Fort Lewis almost immediately sent trucks to pick up the rangers, but the Green Berets stayed through the night to help in Packwood. Plummer and several other soldiers blocked Highway 12 to turn away potential looters, and a local restaurant gave the soldiers free hot meals while they worked.
By 10 a.m. the next day, the Green Berets were all on trucks out of the area.
Aftermath
After debriefing and spending two days cleaning the ash out of their gear, the soldiers were given a day off to recuperate and recreate in Seattle.
“Already on the street corners, there’s hawkers selling little vials of ash for three or four bucks,” Plummer said. “I remember walking up to one of them, saying ‘Ya want some? I got pounds of it.’ He’s like, ‘Get away from me.’ ”
The next day, Fort Lewis restarted their exercise in the Olympic National Forest. The soldiers couldn’t help but laugh when they woke up the next Sunday morning, covered in ash again.

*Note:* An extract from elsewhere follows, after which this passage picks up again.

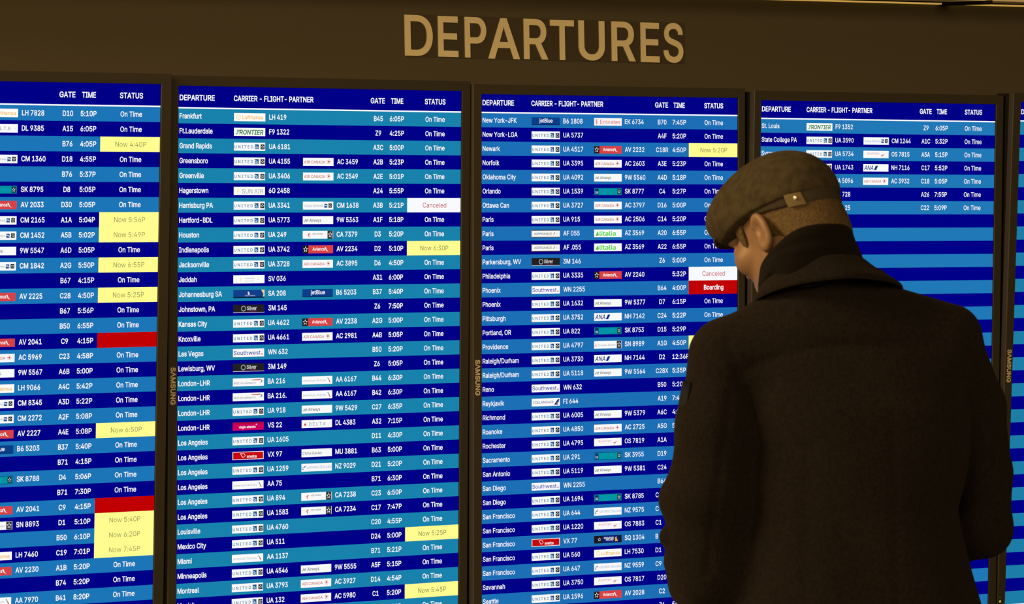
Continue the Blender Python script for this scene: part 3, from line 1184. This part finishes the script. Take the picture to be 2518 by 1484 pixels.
body.capsule(CH + [.06, .01, -.05], CH + [.05, .01, -.33], .062, .06, .03)
EL, ER = at(1728, 1370, 6.50), at(2410, 1290, 6.58)
HLN = np.array([EL[0] + .16, 6.80, EL[2] + .05])      # wrists
HRN = np.array([ER[0] - .16, 6.84, ER[2] - .125])
body.capsule(SL + [.012, .01, -.02], EL + [.012, -.01, .01], .034, .033, .02)
body.capsule(SR + [-.01, .03, -.02], at(2394, 1000, 6.575), .034, .034, .02)
body.capsule(at(2394, 1000, 6.575), ER + [0, .02, 0], .034, .032, .01)
body.capsule(EL + [.012, -.01, .01], HLN, .032, .027, .01)
body.capsule(ER + [0, .02, 0], HRN, .032, .027, .01)


def hand(fl, w, dirv, inward, palm_n):
    """palm, four bent fingers and a thumb from wrist w along dirv; inward = towards the thumb side"""
    d = dirv / np.linalg.norm(dirv)
    i = inward - d * (inward @ d)
    i /= np.linalg.norm(i)
    p = palm_n - d * (palm_n @ d) - i * (palm_n @ i)
    p /= np.linalg.norm(p)
    fl.capsule(w, w + d * .03, .026, .024, .01)
    for t in (-.024, -.008, .008, .024):
        fl.capsule(w + d * .02 + i * t * .7, w + d * .082 + i * t * 1.15, .014, .0115, .008)
    L = {.031: (.040, .024, .020), .0105: (.045, .028, .022), -.0105: (.042, .026, .021), -.031: (.034, .020, .018)}
    for t, (a, b, c) in L.items():
        q0 = w + d * .084 + i * t
        d1 = d * .80 + p * .60
        d2 = d * .15 + p * .99
        d3 = -d * .45 + p * .9
        q1 = q0 + d1 * a
        q2 = q1 + d2 * b
        q3 = q2 + d3 * c
        fl.capsule(q0, q1, .0098, .0088, .004)
        fl.capsule(q1, q2, .0088, .0080, .003)
        fl.capsule(q2, q3, .0080, .0070, .003)
    t0 = w + d * .028 + i * .024
    t1 = t0 + d * .036 + i * .026 + p * .010
    t2 = t1 + d * .032 + i * .004 + p * .012
    t3 = t2 + d * .024 - i * .004 + p * .008
    fl.capsule(t0, t1, .015, .0115, .008)
    fl.capsule(t1, t2, .0112, .0098, .003)
    fl.capsule(t2, t3, .0098, .0080, .003)


hand(body, HLN, np.array([.45, .75, .12]), np.array([-.2, .2, 1.0]), np.array([1.0, -.2, 0.]))
hand(body, HRN, np.array([-.45, .75, .12]), np.array([.2, .2, 1.0]), np.array([-1.0, -.2, 0.]))
skin = sdf_obj('body', body, M_SKIN, man, 2)
tag(skin, 'fair skin of face, ear and neck')

# --- hair
hair = Field(HC - .16, HC + .16, 0.003)


def hair_cut(f, l, u):          # keeps the cropped sides and back, clear of ear, face and neck
    fa = f - .001
    line = np.interp(fa, [-.13, -.10, -.07, -.045, -.020, .012, .030, .037, .046, .052], [-.125, -.115, -.080, -.052, -.030, .026, .016, -.020, -.026, .012])
    d = (line - (u + .02)) * .7
    d = np.maximum(np.maximum(d, fa - .052), u + .02 - .034)
    return d


hair.ellip(hp(-.001, 0, .020), HB, (.0940, .0775, .097), cut=hair_cut)
hair.ellip(hp(-.030, 0, -.035), HB, (.073, .067, .075), .02, cut=lambda f, l, u: np.maximum(f + .012, -(u + .075)))
ho = sdf_obj('hair', hair, M_HAIR, man, 1)
tag(ho, 'short reddish brown hair below the cap')

# --- flat cap
capf = Field(HC - .21, HC + .21, 0.0032)


def cut_u(c, base, slope):
    return lambda f, l, u: base + slope * (f + c[0]) - (u + c[1])


capf.ellip(hp(-.003, 0, .034), HB, (.1020, .0890, .083), cut=cut_u((-.003, .034), .021, .05))
capf.ellip(hp(.044, 0, .052), HB, (.080, .082, .050), .03, cut=cut_u((.044, .052), .021, .05))
capf.ellip(hp(.080, .004, .047), HB, (.040, .062, .027), .02, cut=cut_u((.090, .046), .021, .05))
crown = empty('flat_cap', (0, 0, 0), man)
tag(crown, 'olive brown wool flat cap')
sdf_obj('crown', capf, M_CAP, crown, 3)
bandf = Field(HC - .2, HC + .2, 0.003)


def band_cut(f, l, u):
    ff, uu = f - .003, u + .020
    return np.maximum(.017 + .22 * ff - uu, uu - (.027 + .05 * ff))


bandf.ellip(hp(-.003, 0, .020), HB, (.0985, .0820, .115), cut=band_cut)
sdf_obj('band', bandf, M_BAND, crown, 1)
visf = Field(HC - .22, HC + .22, 0.0028)


def visor(X, Y, Z):
    q = [(X - HC[0]) * HB[i, 0] + (Y - HC[1]) * HB[i, 1] + (Z - HC[2]) * HB[i, 2] for i in range(3)]
    f, l, u = q
    plan = (np.sqrt(((f - .056) / .076) ** 2 + (l / .070) ** 2) - 1) * .073
    sheet = np.abs(u - (.034 - .22 * (f - .10) - 1.4 * l * l)) - .0034
    return np.maximum(np.maximum(plan, sheet), .070 - f)


visf.add(visor, hp(.1, 0, 0) - .15, hp(.1, 0, 0) + .15, 0, 'add', 0)
sdf_obj('visor', visf, M_CAP, crown, 1)


def head_surface(f, u, off, rad=(.0985, .0820, .115), c=(-.003, .020)):
    q = 1 - ((f - c[0]) / rad[0]) ** 2 - ((u - c[1]) / rad[2]) ** 2
    return hp(f, rad[1] * math.sqrt(max(q, 0)) + off, u)


def tab_on_band():
    vs, fs = [], []
    n, m = 6, 4
    for lay in (.0015, .0045):
        for i in range(n + 1):
            for j in range(m + 1):
                f = -.086 + .019 * i / n
                u = -.003 + .021 * j / m + .20 * (f + .08)
                vs.append(head_surface(f, u, lay) - ORG)
    w = m + 1
    o = (n + 1) * w
    for i in range(n):
        for j in range(m):
            a = i * w + j
            fs.append((o + a, o + a + 1, o + a + w + 1, o + a + w))
    for i in range(n):
        for j in (0, m):
            a = i * w + j
            fs.append((a, a + w, o + a + w, o + a))
    for j in range(m):
        for i in (0, n):
            a = i * w + j
            fs.append((a, a + 1, o + a + 1, o + a))
    return vs, fs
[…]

“It was only about a quarter of an inch, but we were told that Mount St. Helens puffed, and the winds took it to the northwest. It was like, ‘Come on, give us a break.’ ”
After seven more years and an injury, Plummer transitioned to the Army reserves in 1987. He started dating Holton in the early 1990s while they were instructors at an Army intelligence school. The couple spent about two more decades working at positions in the Department of Defense as civilians, and they fully retired from the Army in 2015.
Between work and leisure, they’ve traveled often and have visited several other volcanoes, and they’ve climbed Vesuvius in Italy and Kilauea in Hawaii. And they plan to take a volcano naturalist course next spring that will bring them back to Mount St. Helens to learn more about the eruption.
Nearly four decades later, Plummer just can’t get away from Mount St. Helens.